Clovis Rossi, hoje na FOLHA DE S. PAULO, escreve sobre o drama que passa a economia americana e, pela grandiosidade, a mundial.
O presidente Barack Obama, em seu enésimo apelo ao bom-senso, lembrou na sexta-feira que os Estados Unidos correm o risco de perder, pela primeira vez na história, o melhor "rating" não porque não tenham a capacidade de pagar as contas, "mas porque não temos um sistema político AAA que corresponda ao nosso rating de crédito AAA".
É inacreditável, mas é isso mesmo. A dívida norte-americana é de fato colossal, na altura de US$ 14,3 trilhões, o que corresponde, grosso modo, a sete vezes o que o Brasil produz por ano de bens e serviços.
Mas, enquanto o mundo estiver disposto a financiá-la -e continua disposto- não haveria risco de "default", mesmo que parcial, e, por extensão, não haveria risco de degradação da nota de crédito da maior economia do mundo, única superpotência remanescente -fatores que tornam a situação alucinante.

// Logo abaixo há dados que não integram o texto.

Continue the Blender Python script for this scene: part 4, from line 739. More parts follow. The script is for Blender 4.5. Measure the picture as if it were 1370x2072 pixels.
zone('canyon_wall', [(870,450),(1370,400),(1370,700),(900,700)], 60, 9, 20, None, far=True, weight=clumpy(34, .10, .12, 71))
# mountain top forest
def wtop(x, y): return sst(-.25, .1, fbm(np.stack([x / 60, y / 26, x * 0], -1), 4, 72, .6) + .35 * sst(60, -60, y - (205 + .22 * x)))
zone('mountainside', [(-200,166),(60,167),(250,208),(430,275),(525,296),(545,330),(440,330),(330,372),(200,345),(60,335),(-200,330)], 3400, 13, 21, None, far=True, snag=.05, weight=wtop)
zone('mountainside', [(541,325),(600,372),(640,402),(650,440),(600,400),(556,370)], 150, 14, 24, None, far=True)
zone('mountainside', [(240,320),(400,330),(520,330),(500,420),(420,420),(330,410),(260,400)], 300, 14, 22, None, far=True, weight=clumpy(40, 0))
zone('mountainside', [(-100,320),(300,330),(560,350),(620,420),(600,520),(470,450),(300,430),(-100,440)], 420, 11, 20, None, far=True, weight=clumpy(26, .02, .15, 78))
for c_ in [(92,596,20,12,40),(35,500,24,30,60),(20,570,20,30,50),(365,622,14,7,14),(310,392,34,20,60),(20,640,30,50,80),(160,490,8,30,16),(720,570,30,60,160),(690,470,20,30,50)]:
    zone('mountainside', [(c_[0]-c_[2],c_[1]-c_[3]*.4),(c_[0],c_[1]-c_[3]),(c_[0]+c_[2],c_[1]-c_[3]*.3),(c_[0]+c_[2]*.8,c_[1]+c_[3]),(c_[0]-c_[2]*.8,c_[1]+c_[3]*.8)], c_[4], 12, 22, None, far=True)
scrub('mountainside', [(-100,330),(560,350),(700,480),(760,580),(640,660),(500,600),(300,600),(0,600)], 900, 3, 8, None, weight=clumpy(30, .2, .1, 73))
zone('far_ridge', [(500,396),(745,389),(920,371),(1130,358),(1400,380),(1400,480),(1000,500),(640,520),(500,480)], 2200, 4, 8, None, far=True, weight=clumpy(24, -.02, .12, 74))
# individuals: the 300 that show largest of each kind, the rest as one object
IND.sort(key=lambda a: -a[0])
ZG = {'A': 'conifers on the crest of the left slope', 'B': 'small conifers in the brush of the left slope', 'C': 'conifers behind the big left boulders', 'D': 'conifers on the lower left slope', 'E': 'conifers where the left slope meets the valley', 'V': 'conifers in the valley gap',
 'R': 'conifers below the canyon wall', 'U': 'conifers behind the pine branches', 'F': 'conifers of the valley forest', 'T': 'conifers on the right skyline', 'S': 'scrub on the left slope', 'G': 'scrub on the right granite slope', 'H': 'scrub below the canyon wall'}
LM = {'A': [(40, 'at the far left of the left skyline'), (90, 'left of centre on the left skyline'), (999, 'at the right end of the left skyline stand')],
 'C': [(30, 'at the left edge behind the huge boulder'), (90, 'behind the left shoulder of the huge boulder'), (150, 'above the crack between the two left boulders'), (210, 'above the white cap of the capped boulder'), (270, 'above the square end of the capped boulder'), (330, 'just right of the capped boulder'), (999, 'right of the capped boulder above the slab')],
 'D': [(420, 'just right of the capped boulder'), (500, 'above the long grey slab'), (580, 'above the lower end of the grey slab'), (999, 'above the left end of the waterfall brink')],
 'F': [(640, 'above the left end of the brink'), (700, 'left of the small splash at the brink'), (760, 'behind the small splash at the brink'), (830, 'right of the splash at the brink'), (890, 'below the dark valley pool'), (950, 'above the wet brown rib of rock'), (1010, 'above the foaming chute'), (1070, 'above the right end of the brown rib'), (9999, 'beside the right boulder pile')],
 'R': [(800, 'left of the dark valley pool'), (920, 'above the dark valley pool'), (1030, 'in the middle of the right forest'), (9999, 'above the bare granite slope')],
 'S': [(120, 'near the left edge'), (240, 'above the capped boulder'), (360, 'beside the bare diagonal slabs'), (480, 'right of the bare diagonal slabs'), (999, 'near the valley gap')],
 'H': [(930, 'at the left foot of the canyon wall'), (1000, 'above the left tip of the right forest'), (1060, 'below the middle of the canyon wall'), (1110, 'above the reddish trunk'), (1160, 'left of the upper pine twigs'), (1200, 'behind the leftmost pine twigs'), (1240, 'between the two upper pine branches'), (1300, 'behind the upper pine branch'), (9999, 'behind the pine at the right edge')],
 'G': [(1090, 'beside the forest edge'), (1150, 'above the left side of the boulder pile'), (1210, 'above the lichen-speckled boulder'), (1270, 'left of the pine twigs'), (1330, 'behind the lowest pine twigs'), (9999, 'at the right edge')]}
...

Ao assumir que o sistema político norte-americano não merece nota 10, Obama está concordando explicitamente com a análise recorrente a respeito da crise, análise que fica de pé, aconteça o que acontecer hoje ainda ou amanhã. Há uma enxurrada de comentários dizendo que o sistema político norte-americano tornou-se disfuncional.
Minha opinião: a generalização, como quase toda generalização, é injusta. A disfuncionalidade não é de todo o sistema. Deriva da introdução nele, a partir do ano passado, do fundamentalismo hidrófobo do Tea Party, o movimento ultraconservador que não é majoritário nem entre os republicanos, mas cuja virulência sequestrou a agenda do país e, de certo modo, do mundo.
Basta ler comentário, também de sexta-feira, do "Financial Times", publicação que compartilha com o Tea Party a ojeriza a um Estado grande, mas é séria e responsável o suficiente para dizer: "Esta anabolizada facção populista-conservadora combina um zeloso e intransigente desejo de reduzir o governo com um desprezo cego pelas consequências do default. O desejo é legítimo, a irresponsabilidade é imperdoável".
A irresponsabilidade se torna ainda mais imperdoável quando se sabe que o que está em jogo agora não é aumentar a dívida para o futuro, mas simplesmente para pagar as dívidas já contratadas e devidamente autorizadas pelo Congresso em momentos anteriores.
Portanto, é injusta também a generalização feita pela presidente Dilma Rousseff, na cúpula de quinta-feira da Unasul, ao dizer, referindo-se a Estados Unidos e União Europeia que "a insensatez é a regra".
Em geral, quando se diz que todos são igualmente culpados, acaba-se aceitando que ninguém seja responsabilizado, o que, pelo menos neste caso, é um erro grave.
Se o presidente Obama tem alguma culpa é a de ter sido demasiadamente conciliador, o que o levou a abandonar a sua fórmula preferida -e de elementar sentido comum- de que o ajuste fiscal deveria ser composto por aumento de receita e corte de gastos, na proporção de 20% para 80%.
Agora, com ou sem "default", virão só cortes de gastos, o que o sentido comum diz que não é o mais sadio, num momento em que a economia patina, como mostra o pífio crescimento do segundo trimestre.